Carrizo Plain Superbloom, California  Photo: BLM/croft.de

Comments can address economic benefits of public lands for tourism, protection of historic and sacred sites, personal experiences had in these monuments, the history of the Antiquities Act, the importance of protecting our public lands for future generations to enjoy, or any opinion you have on the Executive order to review these monuments.

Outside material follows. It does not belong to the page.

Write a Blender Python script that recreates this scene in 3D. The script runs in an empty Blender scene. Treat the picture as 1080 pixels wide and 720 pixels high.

The Wave, Vermilion Cliffs National Monument Photo: Sirena Dufault

Here are the monuments under review:

Basin and Range Nevada 2015
Bears Ears Utah 2016
Berryessa Snow Mountain California 2015
Canyons of the Ancients Colorado 2000
Carrizo Plain California 2001
Cascade Siskiyou Oregon 2000/2017
Craters of the Moon Idaho 1924/2000
Giant Sequoia California 2000
Gold Butte Nevada 2016
Grand Canyon-Parashant Arizona 2000
Grand Staircase-Escalante Utah 1996
Hanford Reach Washington 2000
Ironwood Forest Arizona 2000
Katahdin Woods and Waters Maine 2016
Mojave Trails California 2016
Organ Mountains-Desert Peaks New Mexico 2014
Rio Grande del Norte New Mexico 2013
Sand to Snow California 2016
San Gabriel Mountains California 2014
Sonoran Desert Arizona 2001
Upper Missouri River Breaks Montana 2001
Vermilion Cliffs Arizona 2000
Marine monuments:
Marianas Trench CNMI/Pacific Ocean 2009
Northeast Canyons and Seamounts Atlantic Ocean 2016
Pacific Remote Islands Pacific Ocean 2009
Papahanaumokuakea Hawaii/Pacific Ocean 2006/2016
Rose Atoll American Samoa/Pacific Ocean 2009
Katahdin Woods and Waters, Maine Photo: Jeremy Sheaffer

Here are the criteria for review, taken from the Interior Department’s website:

(i) the requirements and original objectives of the Act, including the Act’s requirement that reservations of land not exceed “the smallest area compatible with the proper care and management of the objects to be protected”;

(ii) whether designated lands are appropriately classified under the Act as “historic landmarks, historic and prehistoric structures, [or] other objects of historic or scientific interest”;

(iii) the effects of a designation on the available uses of designated Federal lands, including consideration of the multiple-use policy of section 102(a)(7) of the Federal Land Policy and Management Act (43 U.S.C. 1701(a)(7)), as well as the effects on the available uses of Federal lands beyond the monument boundaries;

(iv) the effects of a designation on the use and enjoyment of non-Federal lands within or beyond monument boundaries;

(v) concerns of State, tribal, and local governments affected by a designation, including the economic development and fiscal condition of affected States, tribes, and localities;

(vi) the availability of Federal resources to properly manage designated areas; and

(vii) such other factors as the Secretary deems appropriate.
82 FR 20429-20430 (May 1, 2017).

Be sure to get your public comment in by July 10 and make your voice heard!